Problem description: Retype the lines beneath this one, from the first through the line containing "tag(t, 'tiny white". Pictures are left out.

Material:
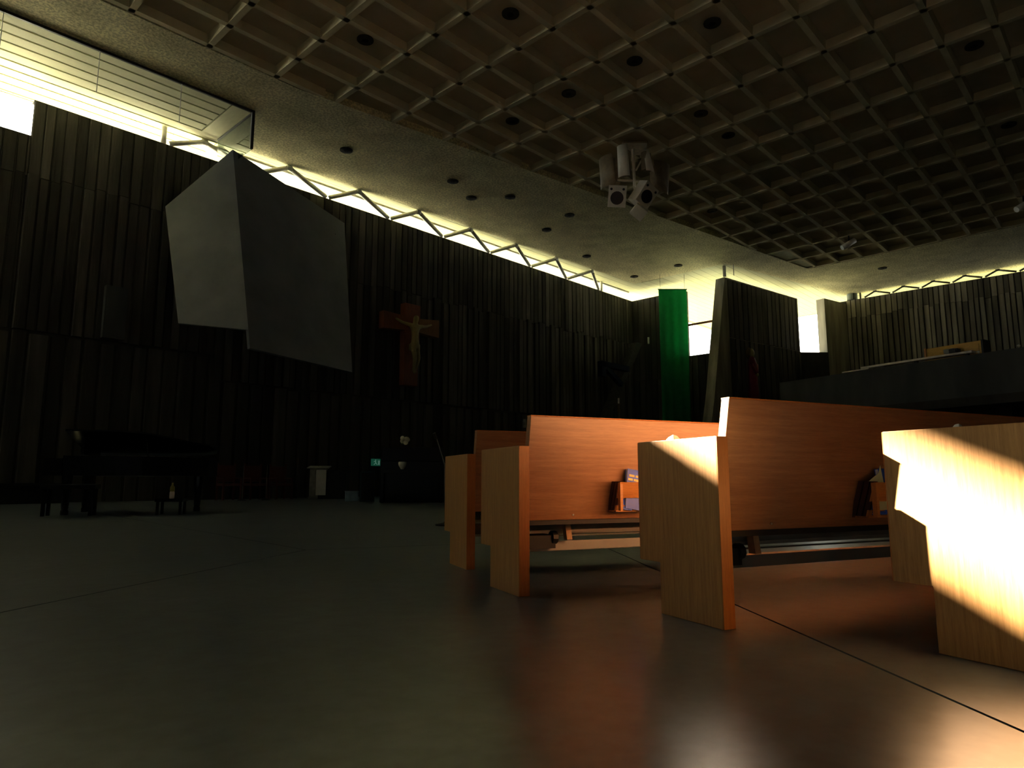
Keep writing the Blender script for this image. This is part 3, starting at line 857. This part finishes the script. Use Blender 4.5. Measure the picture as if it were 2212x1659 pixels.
MB().hexa([(-.022, -.03, 0), (.02, -.028, 0), (.022, .026, 0), (-.02, .03, 0), (-.012, -.016, .024), (.010, -.02, .016), (.012, .012, .026), (-.014, .016, .012)]).build('crumple', 'paper_white', t, bevel=.003)
tag(t, 'small crumpled white tissue on top of the middle pew end', 'tissue')
loc, rz = pew_point(3, .030, .27, .7465)
t = empty('paper_scrap', loc, rz)
MB().hexa([(-.012, -.012, 0), (.012, -.012, 0), (.012, .012, 0), (-.012, .012, 0), (-.006, -.008, .012), (.008, -.006, .009), (.006, .008, .012), (-.008, .006, .008)]).build('crumple', 'paper_white', t, bevel=.002)
tag(t, 'tiny white scrap on top of the nearest pew end', 'paper')

# ------------------------------------------------------------------ dim sanctuary furniture
pa = math.atan2(.30, .95)
pn = empty('grand_piano', (-6.75, 12.75, 0), pa)
outl = [(-1.15, -.75), (-.35, -.75), (.05, -.66), (.4, -.42), (.75, -.12), (1.05, .05), (1.18, .3), (1.12, .58), (.9, .72), (.5, .75), (-1.15, .75)]
MB().prism(outl, lambda p, t: (p[0], p[1], t), .66, 1.0).build('rim', 'piano_black', pn)
MB().prism(outl, lambda p, t: (p[0], p[1], 1.06 + (.75 - p[1]) * .24 + t), 0, .03).build('lid', 'piano_black', pn)
MB().box(-1.42, -1.15, -.75, .75, .66, .80).build('key_bed', 'piano_black', pn)
MB().box(-1.38, -1.16, -.66, .66, .80, .815).build('keys', 'key_white', pn)
MB().box(-1.42, -1.15, -.78, -.70, .66, .95).build('cheek', 'piano_black', pn); MB().box(-1.42, -1.15, .70, .78, .66, .95).build('cheek', 'piano_black', pn)
MB().box(-.95, -.90, -.55, .55, 1.03, 1.32).build('music_desk', 'piano_black', pn)
MB().tube((.1, -.5, 1.0), (.05, -.45, 1.34), .012, 6).build('lid_prop', 'piano_black', pn)
for x, y in ((-1.1, -.6), (-1.1, .6), (.85, .35)):
    MB().lathe([(.085, .66), (.08, .5), (.055, .12), (.05, .08), (.06, .07), (.06, .0)], 10, (x, y, 0)).build('leg', 'piano_black', pn)
MB().box(-.95, -.85, -.15, .15, .05, .66).build('pedal_lyre', 'piano_black', pn)
tag(pn, 'black grand piano with half raised lid in the dark at left', 'piano')
t = empty('piano_bench', (-7.35, 11.55, 0), pa)
MB().box(-.40, .40, -.18, .18, .44, .52).build('seat', 'cloth_black', t, bevel=.02)
for x in (-.34, .34):
    for y in (-.13, .13): MB().box(x - .025, x + .025, y - .025, y + .025, 0, .44).build('leg', 'piano_black', t)
tag(t, 'low black bench in front of the grand piano', 'bench')
t = empty('low_stool', (-5.88, 12.0, 0), .2)
MB().box(-.22, .22, -.18, .18, .22, .27).build('top', 'piano_black', t)
for x in (-.18, .18):
    for y in (-.14, .14): MB().box(x - .02, x + .02, y - .02, y + .02, 0, .22).build('leg', 'piano_black', t)
tag(t, 'low black stool under the piano tail', 'stool')
t = empty('bottle', (-5.88, 12.0, .27))
MB().lathe([(.035, 0), (.04, .02), (.04, .10), (.035, .12)], 12).build('base', 'beam_pale', t, True)
MB().lathe([(.036, .12), (.04, .14), (.036, .2), (.015, .23), (.015, .27)], 12).build('top', 'bottle_yellow', t, True)
tag(t, 'small yellow and white bottle glimmering below the piano', 'bottle')
def chair(x, y, rz, label):
    t = empty('sanctuary_chair', (x, y, 0), rz)
    MB().box(-.28, .28, -.26, .26, .42, .50).build('seat', 'dark_chair_wood', t, bevel=.02)
    MB().box(-.25, .25, .22, .26, .55, 1.05).build('backrest', 'dark_chair_wood', t, bevel=.01)
    for a in (-.26, .26):
        MB().box(a - .025, a + .025, -.25, -.20, 0, .66).build('leg', 'dark_chair_wood', t)
        MB().box(a - .025, a + .025, .21, .26, 0, 1.12).build('leg', 'dark_chair_wood', t)
        MB().box(a - .03, a + .03, -.26, .24, .64, .68).build('arm', 'dark_chair_wood', t)
    tag(t, label, 'chair', 'dark red sanctuary chairs')
for k, lab in enumerate(('dark red armchair nearest the piano', 'middle dark red armchair in front of the boarded wall', 'dark red armchair nearest the grey lectern')):
    p = R(9.4 + k * .85, 20.7, 0); chair(p.x, p.y, RZ, lab)
for k, (u, w, h, lab) in enumerate(((9.55, 20.1, 1.15, 'thin upright stand in front of the dark red chairs, left'), (10.3, 20.1, 1.08, 'thin upright stand in front of the dark red chairs, right'))):
    p = R(u, w, 0); t = empty('microphone_stand', (p.x, p.y, 0))
    MB().lathe([(.13, 0), (.13, .02), (.02, .04), (.02, .05)], 12).build('base', 'heater_black', t)
    MB().tube((0, 0, .04), (0, 0, h), .012, 8).build('pole', 'chrome', t); MB().tube((0, 0, h), (0, -.05, h + .08), .022, 8).build('microphone', 'heater_black', t)
    tag(t, lab, 'microphone stand')
p = R(12.55, 20.85, 0); t = empty('lectern', (p.x, p.y, 0), RZ - .75)
MB().box(-.26, .26, -.2, .2, .05, .98).build('column', 'lectern_grey', t, bevel=.01); MB().box(-.30, .30, -.24, .24, 0, .05).build('base', 'lectern_grey', t)
MB().hexa([(-.36, -.26, .98), (.36, -.26, .98), (.36, .26, 1.06), (-.36, .26, 1.06), (-.36, -.26, 1.01), (.36, -.26, 1.01), (.36, .26, 1.09), (-.36, .26, 1.09)]).build('book_rest', 'lectern_grey', t)
MB().tube((-.05, .15, 1.05), (-.05, .05, 1.42), .009, 6).build('microphone', 'heater_black', t)
tag(t, 'small grey lectern with microphone before the dark wall', 'lectern')
p = Vector((-5.85, 22.7, 0)); t = empty('side_table', (p.x, p.y, 0), RZ - .75)
MB().box(-.50, .50, -.3, .3, .86, .92).build('top', 'cloth_black', t); MB().box(-.44, .44, -.26, .26, 0, .86).build('body', 'cloth_black', t)
tag(t, 'dark covered side table right of the grey lectern', 'table')
t2 = empty('table_cloth', (p.x, p.y, .92), RZ - .75)
v = []; f = []
prof = [(-.25, .003), (-.48, .004), (-.515, -.01), (-.525, -.3), (-.515, -.6), (-.50, -.82)]
ys = [-.31 + .62 * k / 8 for k in range(9)]
for th in (0, .008):
    for x, z in prof:
        for k, y in enumerate(ys): v.append((x - th - (.018 * math.sin(k * 1.9) if z < -.1 else 0), y, z + th * .5))
nn_ = len(ys); mm = len(prof) * nn_
for a in range(len(prof) - 1):
    for k in range(nn_ - 1):
        q0 = a * nn_ + k; f += [(q0, q0 + 1, q0 + nn_ + 1, q0 + nn_), (mm + q0 + 1, mm + q0, mm + q0 + nn_, mm + q0 + nn_ + 1)]
MB().add(v, f).build('cloth', 'cloth_white', t2, True); MB().box(-.50, -.18, -.335, -.315, -.80, .004).build('front_fall', 'cloth_white', t2, bevel=.006); tag(t2, 'white cloth hanging down the left end of the dark side table', 'cloth')
t = empty('storage_crate', (-4.62, 20.0, 0), .3)
MB().box(-.18, .18, -.15, .15, 0, .03).box(-.18, -.16, -.15, .15, .03, .26).box(.16, .18, -.15, .15, .03, .26).box(-.16, .16, -.15, -.13, .03, .26).box(-.16, .16, .13, .15, .03, .26).build('box', 'crate_blue_lit', t)
MB().box(-.19, .19, -.16, .16, .26, .29).build('lid', 'crate_blue_lit', t); tag(t, 'lidded crate on the floor right of the side table, blue light put into its colour', 'crate')
t = empty('floor_speaker', (-4.1, 19.6, 0), .25)
MB().box(-.2, .2, -.18, .18, 0, .85).build('cabinet', 'teal_lit_tint', t, bevel=.015); MB().box(-.17, .17, -.19, -.18, .05, .8).build('grille', 'heater_black', t)
tag(t, 'upright speaker cabinet left of the organ, teal light put into its colour', 'loudspeaker')
og = empty('organ_console', (-2.68, 18.6, 0), .1)
MB().box(-.86, .86, 0, .6, 0, 1.10).build('case', 'piano_black', og, bevel=.015); MB().box(-.84, .84, .1, .6, 1.10, 1.48).build('upper_case', 'piano_black', og, bevel=.015)
MB().box(-.78, .78, -.35, 0, .78, .88).build('manual', 'piano_black', og); MB().box(-.5, .5, .06, .10, 1.12, 1.40).build('music_desk', 'piano_black', og)
for x in (-.80, .74): MB().box(x, x + .06, -.35, 0, 0, .78).build('leg', 'piano_black', og)
tag(og, 'black organ console in the dark beyond the first pew', 'organ')
t = empty('flower_bouquet', (-2.95, 18.9, 1.48))
MB().lathe([(.06, 0), (.08, .05), (.05, .10)], 10).build('vase', 'heater_black', t, True)
rnd = random.Random(3)
for k in range(9):
    MB().ball((rnd.uniform(-.13, .13), rnd.uniform(-.08, .08), .14 + rnd.uniform(0, .12)), rnd.uniform(.05, .075), 8).build('blossom', 'flower_white', t, True)
for k in range(4): MB().tube((0, 0, .08), (rnd.uniform(-.16, .16), rnd.uniform(-.1, .1), .12), .02, 5, .004).build('leaf', 'leaf_green', t)
tag(t, 'white flowers in a dark vase on top of the organ console', 'flowers')
t = empty('white_bowl', (-2.92, 18.38, .88))
MB().lathe([(.04, 0), (.05, .02), (.10, .10), (.11, .18), (.09, .20)], 14).build('bowl', 'flower_white', t, True); tag(t, 'small pale round bowl on the organ console ledge', 'bowl')
# exit sign on the wall
t = empty('exit_sign', R(15.36, 21.56, 1.14), RZ)
MB().box(-.19, .19, -.05, .03, 0, .26).build('housing', 'exit_glow', t, bevel=.008)
MB().lathe([(.005, -.022), (.022, 0), (.005, .022)], 10, (-.04, -.055, .215)).build('figure_head', 'exit_white', t)
MB().bar((-.05, -.055, .19), (-.03, -.055, .11), .008, .035, (1, 0, 0)).build('figure_body', 'exit_white', t)
MB().bar((-.03, -.055, .11), (-.11, -.055, .04), .008, .022, (1, 0, 0)).build('figure_leg', 'exit_white', t)
MB().bar((-.03, -.055, .11), (.04, -.055, .04), .008, .022, (1, 0, 0)).build('figure_leg', 'exit_white', t)
MB().bar((-.05, -.055, .18), (-.12, -.055, .15), .008, .018, (1, 0, 0)).build('figure_arm', 'exit_white', t)
MB().box(.08, .15, -.056, -.05, .04, .2).build('door_mark', 'exit_white', t)
tag(t, 'small dim green exit sign with running figure low on the wall', 'exit sign')
t = empty('microphone_stand', (-.86, 9.0, 0))
MB().lathe([(.13, 0), (.13, .02), (.02, .04), (.02, .05)], 12).build('base', 'heater_black', t)
MB().tube((0, 0, .04), (-.02, 0, .80), .010, 8).build('pole', 'chrome', t); MB().tube((-.02, 0, .78), (-.13, 0, 1.12), .007, 8).build('boom', 'chrome', t)
MB().tube((-.13, 0, 1.12), (-.16, -.03, 1.19), .02, 8).build('microphone', 'heater_black', t)
tag(t, 'thin microphone stand leaning beside the farthest pew end', 'microphone stand')
# low dark plinth along the wall at far left
o = MB().box(2.6, 5.2, 20.9, 21.45, 0, .45).box(2.6, 5.2, 20.85, 21.45, .45, .52).build('wall_bench', 'cloth_black')
o.rotation_euler = (0, 0, RZ); tag(o, 'long low dark bench against the boarded wall at far left', 'bench')
# turn the whole place, camera and sun included, so the hall's walls run along the world axes
bpy.context.view_layer.update()
turn = Matrix.Rotation(-RZ, 4, 'Z')
for o in list(scn.objects):
    if o.parent is None: o.matrix_world = turn @ o.matrix_world
bpy.context.view_layer.update()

Reply to the task:
Keep writing the Blender script for this image. This is part 3, starting at line 857. This part finishes the script. Use Blender 4.5. Measure the picture as if it were 2212x1659 pixels.
MB().hexa([(-.022, -.03, 0), (.02, -.028, 0), (.022, .026, 0), (-.02, .03, 0), (-.012, -.016, .024), (.010, -.02, .016), (.012, .012, .026), (-.014, .016, .012)]).build('crumple', 'paper_white', t, bevel=.003)
tag(t, 'small crumpled white tissue on top of the middle pew end', 'tissue')
loc, rz = pew_point(3, .030, .27, .7465)
t = empty('paper_scrap', loc, rz)
MB().hexa([(-.012, -.012, 0), (.012, -.012, 0), (.012, .012, 0), (-.012, .012, 0), (-.006, -.008, .012), (.008, -.006, .009), (.006, .008, .012), (-.008, .006, .008)]).build('crumple', 'paper_white', t, bevel=.002)
tag(t, 'tiny white scrap on top of the nearest pew end', 'paper')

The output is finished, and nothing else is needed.